The belt of country at the foot of the Ruahine Range and extending from Woodville in the south to Norsewood in the north is largely dairying country. More than anything else, the excellent black top and wide country roads illustrate the prosperity of the area and suggest the volume of traffic associated with the transportation of milk to the dairy factories. Two factors help to explain the existence of dairying: the higher rainfall (annual average rainfall at Woodville is 50·46 in. and 178 days with rain) and the pattern of small properties arising out of the settlement of the bush. It is noticeable, therefore, that the number of cows in milk per hundred sheep shorn is highest in Woodville County, 4·98, and that the average size of holding, 266 acres, is the lowest for the whole region. Nevertheless, the raising of fat lambs is not an unimportant farming activity.

In the latitude of Waipukurau the Ruahines obtain an altitude of over 5,000 ft, and the eastern hill country is a little lower and the climate a little drier. The principal change occurs in the “vale”, which is now composed of the gravels poured out by the Tukituki system and which appears as a huge extent of flat, imperceptibly sloping land. It is droughty land subjected to strong drying winds, which account for the shelter belts that have broken the vistas of the old Ruataniwha Plains, but, nevertheless, it is excellent fat-lamb country. At Waipukurau and Waipawa the rivers break the escarpment of the Raukawa Range, which stands as a spectacular ridge of limestone (1,374 ft) above Otane and Lake Poukawa, both favoured farming districts. Between the Raukawa and Wakarara Range (highest point 3,307 ft) is a belt of level country over a thousand feet in altitude and intricately dissected by the tributaries of the Waipawa and the Ngaruroro system. This is a rich piece of sheep-farming country containing a number of very attractive and prosperous holdings, rarely visited by tourists, but offering some superb vistas to the north. Like Dannevirke, which is the main marketing centre for the southern districts, Waipawa and Waipukurau, with their important sheep sales, perform the same functions for the surrounding district. In addition, there are a number of smaller settlements, the most important of which is Takapau, acting as local servicing centres for the rural community. Some of them, like Ongaonga and Tikokino, were originally bush settlements and concerned with the timber trade. Others, like Ashley Clinton and Makaretu, had similar origins but now have no nucleated settlement whatsoever.

The most celebrated district of Hawke's Bay, the Heretaunga Plains, is composed of the deposits and gravels of the Tutaekuri, Ngaruroro, and Tukituki Rivers, which, with their varying materials, levels of deposition, and water tables, give rise to a rich complex of soils carrying fat lambs, a great deal of cropping, and, notably, orchards and market gardens. Cropping, especially for the canning and freezing industry, is a largely post-war development, and in the season 1959–60, 5,391 acres of vegetable crops for processing were reported, compared with 1,615 acres for the 1951–52 season.

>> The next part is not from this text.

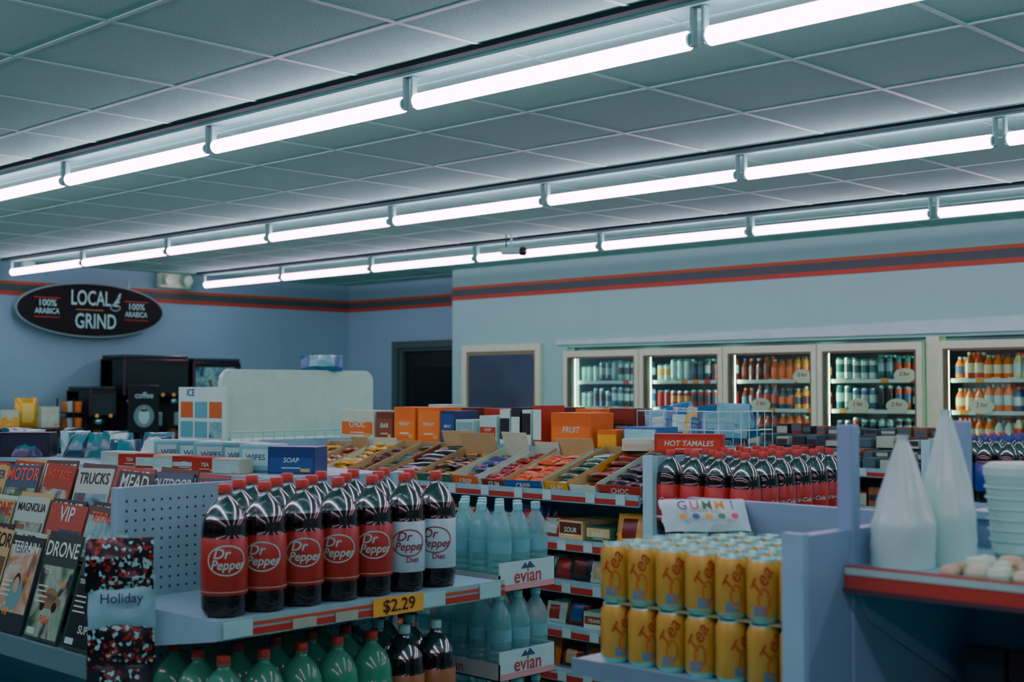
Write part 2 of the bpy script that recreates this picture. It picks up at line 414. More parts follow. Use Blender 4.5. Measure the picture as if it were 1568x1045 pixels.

This spectacular development should not obscure the 7,657 acres of chou moellier and the 2,992 acres of rape which are grown for fodder crops, or the production of grass seed (5,449 acres), but none of these activities is as strictly located in the Heretaunga Plains as is the production of vegetables. With 4,801 acres of orchards and market gardens, largely in the vicinity of Hastings, Hawke's Bay ranks as the second region of production in New Zealand. Apples account for approximately two-thirds of the value of production, with peaches and pears tying for second place and apricots coming in third place. Three hundred and eighty-seven acres of vineyard, worked by 15 growers, are located on the lower slopes of the hills near Taradale and Havelock North, and a range of white and red wines is produced.

North of Napier the characteristic features of Hawke's Bay are gradually overwhelmed in a landscape which has more affinities with the East Cape. In the vicinity of Sherenden and Rissington the sweeping and well groomed landscapes of the Hawke's Bay back country are preserved. But beyond Tutira towards the Mohaka River and Waikaremoana, the land is more broken, the soils poor, and the pastures subjected to weed infestation. Access is difficult and the population is either dispersed and lightly settled or concentrated in the coastal regions, especially near to Wairoa. Indicative of the more extensive nature of farming is the average size of holding for Wairoa county, 1,087 acres, and quite significant is the low rate of growth both of the numbers of sheep shorn (3·73 per cent) and of lambs shorn (28·51 per cent) in the period 1951—52 to 1959—60, compared with the respective regional totals of 14·28 per cent and 7140 per cent.